Gradually, any effort to distinguish between the supposed characteristics of unauthorized entrants and the local population of Mexican descent was lost. An early 1950s sociological study revealed that these groups were “lumped together as ‘Mexicans' and the characteristics that are observed among the wetbacks are by extension assigned to the local people.” Ngai 149 (quoting Lyle Saunders & Olen Leonard, The Wetback in the Lower Rio Grande Valley 70 (1951)).

Meanwhile, the Senate Judiciary Committee convened a subcommittee to conduct a comprehensive study of the nation's immigration policy. It would culminate in the passage of the McCarran-Walter Act of 1952. Ngai 237.
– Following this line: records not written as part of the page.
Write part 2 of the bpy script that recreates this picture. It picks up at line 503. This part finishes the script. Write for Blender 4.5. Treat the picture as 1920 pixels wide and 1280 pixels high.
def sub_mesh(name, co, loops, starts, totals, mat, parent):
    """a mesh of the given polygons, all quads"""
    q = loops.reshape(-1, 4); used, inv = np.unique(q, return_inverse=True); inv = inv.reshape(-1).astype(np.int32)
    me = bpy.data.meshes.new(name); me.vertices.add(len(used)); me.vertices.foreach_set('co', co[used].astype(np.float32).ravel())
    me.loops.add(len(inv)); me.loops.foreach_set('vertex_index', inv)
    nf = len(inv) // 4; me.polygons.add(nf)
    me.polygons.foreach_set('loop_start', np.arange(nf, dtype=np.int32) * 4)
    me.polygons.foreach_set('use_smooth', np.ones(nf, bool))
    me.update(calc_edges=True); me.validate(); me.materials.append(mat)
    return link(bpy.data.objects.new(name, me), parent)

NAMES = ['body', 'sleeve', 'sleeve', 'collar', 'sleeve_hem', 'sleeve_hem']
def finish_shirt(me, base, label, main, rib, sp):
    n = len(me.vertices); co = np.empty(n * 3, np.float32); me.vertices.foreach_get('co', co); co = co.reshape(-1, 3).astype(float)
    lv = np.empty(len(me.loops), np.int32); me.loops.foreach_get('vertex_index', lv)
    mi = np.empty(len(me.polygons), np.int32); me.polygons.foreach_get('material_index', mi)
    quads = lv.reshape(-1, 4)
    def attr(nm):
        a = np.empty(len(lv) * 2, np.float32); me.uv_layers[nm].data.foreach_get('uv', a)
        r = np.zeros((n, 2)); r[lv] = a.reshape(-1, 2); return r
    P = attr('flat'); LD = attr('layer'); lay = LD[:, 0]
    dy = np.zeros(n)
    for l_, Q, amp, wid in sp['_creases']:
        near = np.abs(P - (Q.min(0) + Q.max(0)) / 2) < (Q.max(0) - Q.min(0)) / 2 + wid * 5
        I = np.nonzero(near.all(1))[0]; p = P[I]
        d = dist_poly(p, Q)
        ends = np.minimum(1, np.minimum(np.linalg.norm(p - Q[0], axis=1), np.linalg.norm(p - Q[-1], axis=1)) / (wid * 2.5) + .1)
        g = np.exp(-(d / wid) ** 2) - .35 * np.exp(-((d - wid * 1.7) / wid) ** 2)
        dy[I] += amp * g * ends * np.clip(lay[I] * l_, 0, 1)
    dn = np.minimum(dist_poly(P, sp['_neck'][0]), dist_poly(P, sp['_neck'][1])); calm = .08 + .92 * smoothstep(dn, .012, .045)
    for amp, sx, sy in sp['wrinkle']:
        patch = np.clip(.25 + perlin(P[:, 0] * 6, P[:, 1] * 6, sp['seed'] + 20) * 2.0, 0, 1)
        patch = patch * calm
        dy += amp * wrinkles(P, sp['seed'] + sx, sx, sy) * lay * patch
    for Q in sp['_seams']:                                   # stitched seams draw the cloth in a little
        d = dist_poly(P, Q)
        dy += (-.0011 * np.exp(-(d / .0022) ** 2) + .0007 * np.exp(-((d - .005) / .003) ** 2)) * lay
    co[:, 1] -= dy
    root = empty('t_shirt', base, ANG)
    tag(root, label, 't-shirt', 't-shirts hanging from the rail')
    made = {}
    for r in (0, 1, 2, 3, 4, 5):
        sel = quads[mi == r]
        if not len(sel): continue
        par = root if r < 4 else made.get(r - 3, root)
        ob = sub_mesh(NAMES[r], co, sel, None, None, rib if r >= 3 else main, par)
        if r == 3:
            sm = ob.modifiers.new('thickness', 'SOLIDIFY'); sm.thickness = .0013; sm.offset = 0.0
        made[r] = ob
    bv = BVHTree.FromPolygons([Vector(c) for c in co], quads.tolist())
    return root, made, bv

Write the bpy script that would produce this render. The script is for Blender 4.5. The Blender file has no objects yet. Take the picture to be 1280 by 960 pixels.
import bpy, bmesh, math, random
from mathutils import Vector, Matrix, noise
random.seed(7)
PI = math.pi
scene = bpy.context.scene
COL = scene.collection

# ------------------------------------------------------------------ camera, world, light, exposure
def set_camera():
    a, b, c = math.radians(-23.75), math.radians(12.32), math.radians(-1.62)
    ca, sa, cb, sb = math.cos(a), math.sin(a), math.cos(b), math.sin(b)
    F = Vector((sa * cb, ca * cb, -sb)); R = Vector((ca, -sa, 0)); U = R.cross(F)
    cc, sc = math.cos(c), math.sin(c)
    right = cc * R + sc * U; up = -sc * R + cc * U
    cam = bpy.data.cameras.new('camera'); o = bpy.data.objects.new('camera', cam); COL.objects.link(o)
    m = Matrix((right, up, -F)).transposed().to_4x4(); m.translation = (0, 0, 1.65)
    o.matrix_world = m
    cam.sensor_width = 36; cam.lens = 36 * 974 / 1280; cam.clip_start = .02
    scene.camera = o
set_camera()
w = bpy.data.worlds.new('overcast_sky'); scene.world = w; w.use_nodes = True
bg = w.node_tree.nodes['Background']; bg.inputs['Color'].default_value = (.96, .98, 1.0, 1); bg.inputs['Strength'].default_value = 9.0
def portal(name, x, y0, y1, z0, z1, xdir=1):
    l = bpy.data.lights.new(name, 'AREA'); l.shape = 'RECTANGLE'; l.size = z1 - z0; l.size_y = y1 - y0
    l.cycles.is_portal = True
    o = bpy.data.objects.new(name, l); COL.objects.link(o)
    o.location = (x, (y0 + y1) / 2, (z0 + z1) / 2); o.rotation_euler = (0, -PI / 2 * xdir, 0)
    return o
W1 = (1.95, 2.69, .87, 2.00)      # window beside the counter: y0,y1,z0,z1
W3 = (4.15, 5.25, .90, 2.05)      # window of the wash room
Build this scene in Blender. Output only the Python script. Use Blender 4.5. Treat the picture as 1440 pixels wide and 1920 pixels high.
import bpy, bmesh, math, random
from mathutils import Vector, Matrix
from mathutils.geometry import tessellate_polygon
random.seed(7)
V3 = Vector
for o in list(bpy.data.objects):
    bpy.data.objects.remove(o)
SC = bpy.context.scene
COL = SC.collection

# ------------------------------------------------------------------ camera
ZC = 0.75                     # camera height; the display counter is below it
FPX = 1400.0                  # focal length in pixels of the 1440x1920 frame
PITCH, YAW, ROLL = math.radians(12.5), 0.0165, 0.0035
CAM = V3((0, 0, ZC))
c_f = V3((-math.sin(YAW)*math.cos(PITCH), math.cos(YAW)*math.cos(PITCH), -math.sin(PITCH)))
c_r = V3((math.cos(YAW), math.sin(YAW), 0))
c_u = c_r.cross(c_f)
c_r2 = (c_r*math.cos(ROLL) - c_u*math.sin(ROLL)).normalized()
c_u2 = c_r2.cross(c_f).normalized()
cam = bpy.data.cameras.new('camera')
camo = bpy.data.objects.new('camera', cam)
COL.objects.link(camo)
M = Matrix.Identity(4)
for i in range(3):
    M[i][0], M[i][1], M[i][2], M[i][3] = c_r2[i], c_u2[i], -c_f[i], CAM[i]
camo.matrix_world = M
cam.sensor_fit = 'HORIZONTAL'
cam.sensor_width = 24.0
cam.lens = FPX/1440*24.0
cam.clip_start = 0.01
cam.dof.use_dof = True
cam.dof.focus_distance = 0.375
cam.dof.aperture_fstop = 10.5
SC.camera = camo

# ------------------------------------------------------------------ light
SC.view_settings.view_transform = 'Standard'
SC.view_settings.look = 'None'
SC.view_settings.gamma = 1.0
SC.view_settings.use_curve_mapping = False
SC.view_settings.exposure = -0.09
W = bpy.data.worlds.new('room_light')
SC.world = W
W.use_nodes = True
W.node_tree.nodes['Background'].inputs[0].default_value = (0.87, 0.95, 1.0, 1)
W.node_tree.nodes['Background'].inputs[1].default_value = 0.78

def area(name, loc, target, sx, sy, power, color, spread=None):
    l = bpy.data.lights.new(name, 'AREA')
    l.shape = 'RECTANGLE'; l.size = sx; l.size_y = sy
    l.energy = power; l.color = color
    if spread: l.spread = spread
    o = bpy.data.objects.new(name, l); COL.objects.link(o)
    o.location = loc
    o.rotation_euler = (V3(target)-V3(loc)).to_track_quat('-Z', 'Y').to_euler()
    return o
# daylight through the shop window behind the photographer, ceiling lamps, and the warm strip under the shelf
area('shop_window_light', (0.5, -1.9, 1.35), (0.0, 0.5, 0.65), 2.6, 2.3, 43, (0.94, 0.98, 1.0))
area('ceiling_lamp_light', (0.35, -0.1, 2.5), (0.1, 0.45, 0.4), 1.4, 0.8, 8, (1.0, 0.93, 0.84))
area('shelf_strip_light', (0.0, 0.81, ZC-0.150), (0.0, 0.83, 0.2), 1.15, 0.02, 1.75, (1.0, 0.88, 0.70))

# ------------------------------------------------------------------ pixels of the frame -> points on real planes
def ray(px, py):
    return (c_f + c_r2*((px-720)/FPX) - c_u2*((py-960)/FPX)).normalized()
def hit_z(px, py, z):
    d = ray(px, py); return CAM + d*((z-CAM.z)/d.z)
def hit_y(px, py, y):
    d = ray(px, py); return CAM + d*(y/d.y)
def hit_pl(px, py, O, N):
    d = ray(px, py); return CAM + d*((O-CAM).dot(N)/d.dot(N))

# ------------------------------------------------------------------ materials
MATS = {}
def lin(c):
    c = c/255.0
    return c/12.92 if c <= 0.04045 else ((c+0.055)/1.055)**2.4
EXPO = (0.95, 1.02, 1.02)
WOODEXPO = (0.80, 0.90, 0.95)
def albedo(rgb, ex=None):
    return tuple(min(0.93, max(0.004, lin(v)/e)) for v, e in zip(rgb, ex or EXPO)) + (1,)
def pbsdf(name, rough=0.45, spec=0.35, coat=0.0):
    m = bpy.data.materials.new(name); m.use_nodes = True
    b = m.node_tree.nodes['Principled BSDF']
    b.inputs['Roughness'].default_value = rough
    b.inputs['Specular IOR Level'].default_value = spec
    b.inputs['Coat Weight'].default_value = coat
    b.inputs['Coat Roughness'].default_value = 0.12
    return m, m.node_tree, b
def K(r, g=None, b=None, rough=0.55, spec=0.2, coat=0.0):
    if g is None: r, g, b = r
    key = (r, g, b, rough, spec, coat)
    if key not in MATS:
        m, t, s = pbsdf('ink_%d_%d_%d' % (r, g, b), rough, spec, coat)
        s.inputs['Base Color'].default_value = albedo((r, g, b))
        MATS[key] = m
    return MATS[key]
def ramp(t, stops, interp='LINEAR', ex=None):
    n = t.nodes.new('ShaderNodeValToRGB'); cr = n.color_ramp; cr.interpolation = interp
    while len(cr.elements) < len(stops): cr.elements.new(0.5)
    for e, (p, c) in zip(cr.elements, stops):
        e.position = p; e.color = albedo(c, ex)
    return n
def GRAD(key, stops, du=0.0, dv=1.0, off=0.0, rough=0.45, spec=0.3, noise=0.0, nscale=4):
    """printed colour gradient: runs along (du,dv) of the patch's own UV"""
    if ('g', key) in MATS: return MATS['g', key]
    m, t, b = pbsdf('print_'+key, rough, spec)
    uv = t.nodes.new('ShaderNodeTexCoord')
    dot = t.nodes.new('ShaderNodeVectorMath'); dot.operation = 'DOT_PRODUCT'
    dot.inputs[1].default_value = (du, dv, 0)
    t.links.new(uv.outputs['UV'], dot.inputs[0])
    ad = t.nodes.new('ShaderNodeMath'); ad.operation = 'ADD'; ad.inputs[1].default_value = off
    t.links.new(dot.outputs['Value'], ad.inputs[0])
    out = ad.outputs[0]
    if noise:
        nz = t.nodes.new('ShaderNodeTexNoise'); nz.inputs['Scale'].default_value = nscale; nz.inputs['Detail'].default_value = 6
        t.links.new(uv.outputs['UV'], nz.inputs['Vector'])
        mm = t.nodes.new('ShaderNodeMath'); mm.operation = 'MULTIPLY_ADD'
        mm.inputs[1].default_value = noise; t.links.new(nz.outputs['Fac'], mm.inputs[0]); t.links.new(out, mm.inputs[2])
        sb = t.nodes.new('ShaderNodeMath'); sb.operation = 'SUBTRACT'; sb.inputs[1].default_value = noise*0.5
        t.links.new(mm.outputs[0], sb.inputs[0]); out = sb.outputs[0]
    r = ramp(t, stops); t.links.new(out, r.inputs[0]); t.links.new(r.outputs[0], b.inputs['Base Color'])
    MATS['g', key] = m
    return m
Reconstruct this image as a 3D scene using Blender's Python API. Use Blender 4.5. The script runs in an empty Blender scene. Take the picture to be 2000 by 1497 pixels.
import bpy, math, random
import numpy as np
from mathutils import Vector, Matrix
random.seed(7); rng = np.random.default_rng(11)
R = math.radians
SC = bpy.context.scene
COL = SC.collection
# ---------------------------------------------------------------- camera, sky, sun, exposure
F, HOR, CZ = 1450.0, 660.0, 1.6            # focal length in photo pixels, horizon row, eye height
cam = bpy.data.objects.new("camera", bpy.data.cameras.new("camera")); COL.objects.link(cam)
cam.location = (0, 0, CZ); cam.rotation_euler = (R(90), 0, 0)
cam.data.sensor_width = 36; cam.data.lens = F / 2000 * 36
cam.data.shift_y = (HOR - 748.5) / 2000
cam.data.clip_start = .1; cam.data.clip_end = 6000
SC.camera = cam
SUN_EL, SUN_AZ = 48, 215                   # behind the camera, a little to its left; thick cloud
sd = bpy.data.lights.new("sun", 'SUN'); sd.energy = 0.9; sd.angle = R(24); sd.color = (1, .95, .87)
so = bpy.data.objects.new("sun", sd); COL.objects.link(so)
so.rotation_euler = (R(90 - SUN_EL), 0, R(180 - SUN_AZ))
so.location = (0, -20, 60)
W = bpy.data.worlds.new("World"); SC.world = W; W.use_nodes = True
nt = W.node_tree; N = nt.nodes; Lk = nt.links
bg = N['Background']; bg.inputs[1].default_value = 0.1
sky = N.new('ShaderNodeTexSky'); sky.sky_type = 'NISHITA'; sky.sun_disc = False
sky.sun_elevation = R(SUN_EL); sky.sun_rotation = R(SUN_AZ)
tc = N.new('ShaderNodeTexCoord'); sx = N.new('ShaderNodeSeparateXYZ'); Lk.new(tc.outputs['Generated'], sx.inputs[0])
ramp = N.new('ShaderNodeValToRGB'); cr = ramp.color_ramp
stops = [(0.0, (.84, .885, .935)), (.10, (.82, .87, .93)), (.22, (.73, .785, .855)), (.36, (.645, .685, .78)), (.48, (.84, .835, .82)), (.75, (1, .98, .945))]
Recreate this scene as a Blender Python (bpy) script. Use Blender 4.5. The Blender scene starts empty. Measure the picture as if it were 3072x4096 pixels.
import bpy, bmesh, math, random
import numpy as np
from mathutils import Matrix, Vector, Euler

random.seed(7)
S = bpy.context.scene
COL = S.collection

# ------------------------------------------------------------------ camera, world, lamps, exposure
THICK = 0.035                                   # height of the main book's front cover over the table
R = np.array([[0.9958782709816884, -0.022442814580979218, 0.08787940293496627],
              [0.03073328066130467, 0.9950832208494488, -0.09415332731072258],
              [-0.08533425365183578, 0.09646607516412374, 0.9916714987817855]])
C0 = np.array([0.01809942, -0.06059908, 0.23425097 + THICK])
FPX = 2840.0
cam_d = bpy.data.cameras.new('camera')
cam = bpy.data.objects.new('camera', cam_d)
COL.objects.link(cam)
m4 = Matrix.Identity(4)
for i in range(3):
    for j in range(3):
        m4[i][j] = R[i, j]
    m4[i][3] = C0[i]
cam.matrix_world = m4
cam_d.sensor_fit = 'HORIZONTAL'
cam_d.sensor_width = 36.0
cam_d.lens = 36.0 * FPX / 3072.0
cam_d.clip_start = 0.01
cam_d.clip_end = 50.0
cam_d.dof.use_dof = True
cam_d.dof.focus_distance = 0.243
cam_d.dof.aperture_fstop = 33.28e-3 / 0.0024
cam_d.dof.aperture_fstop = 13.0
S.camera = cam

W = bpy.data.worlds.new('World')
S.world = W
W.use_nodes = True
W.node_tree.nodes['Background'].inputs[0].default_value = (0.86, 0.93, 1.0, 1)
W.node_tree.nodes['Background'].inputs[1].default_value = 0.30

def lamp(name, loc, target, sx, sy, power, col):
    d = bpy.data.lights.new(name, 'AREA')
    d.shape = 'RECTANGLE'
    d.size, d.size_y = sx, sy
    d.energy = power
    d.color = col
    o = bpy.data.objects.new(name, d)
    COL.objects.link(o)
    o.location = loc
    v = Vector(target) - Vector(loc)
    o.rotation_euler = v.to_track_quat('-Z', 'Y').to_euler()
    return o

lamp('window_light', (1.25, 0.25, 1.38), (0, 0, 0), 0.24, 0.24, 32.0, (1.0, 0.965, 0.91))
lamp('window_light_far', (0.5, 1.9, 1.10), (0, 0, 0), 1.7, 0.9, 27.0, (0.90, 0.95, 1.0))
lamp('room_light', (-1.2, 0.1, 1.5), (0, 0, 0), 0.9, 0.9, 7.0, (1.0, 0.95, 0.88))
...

The work of the subcommittee was heavily influenced by the views of Senator Pat McCarran, a so-called “Cold War warrior.” Ngai 237. Under his leadership, the subcommittee produced a report that concluded that “the Communist movement in the United States is an alien *22 movement, sustained, augmented, and controlled by European Communists and the Soviet Union.” Ibid. Senator McCarran viewed the 1952 Act as a necessary tool to preserve “this Nation, the last hope of Western civilization” against efforts (by foreigners) to “overrun, pervert[], contaminate[], or detroy[]” it. Ibid.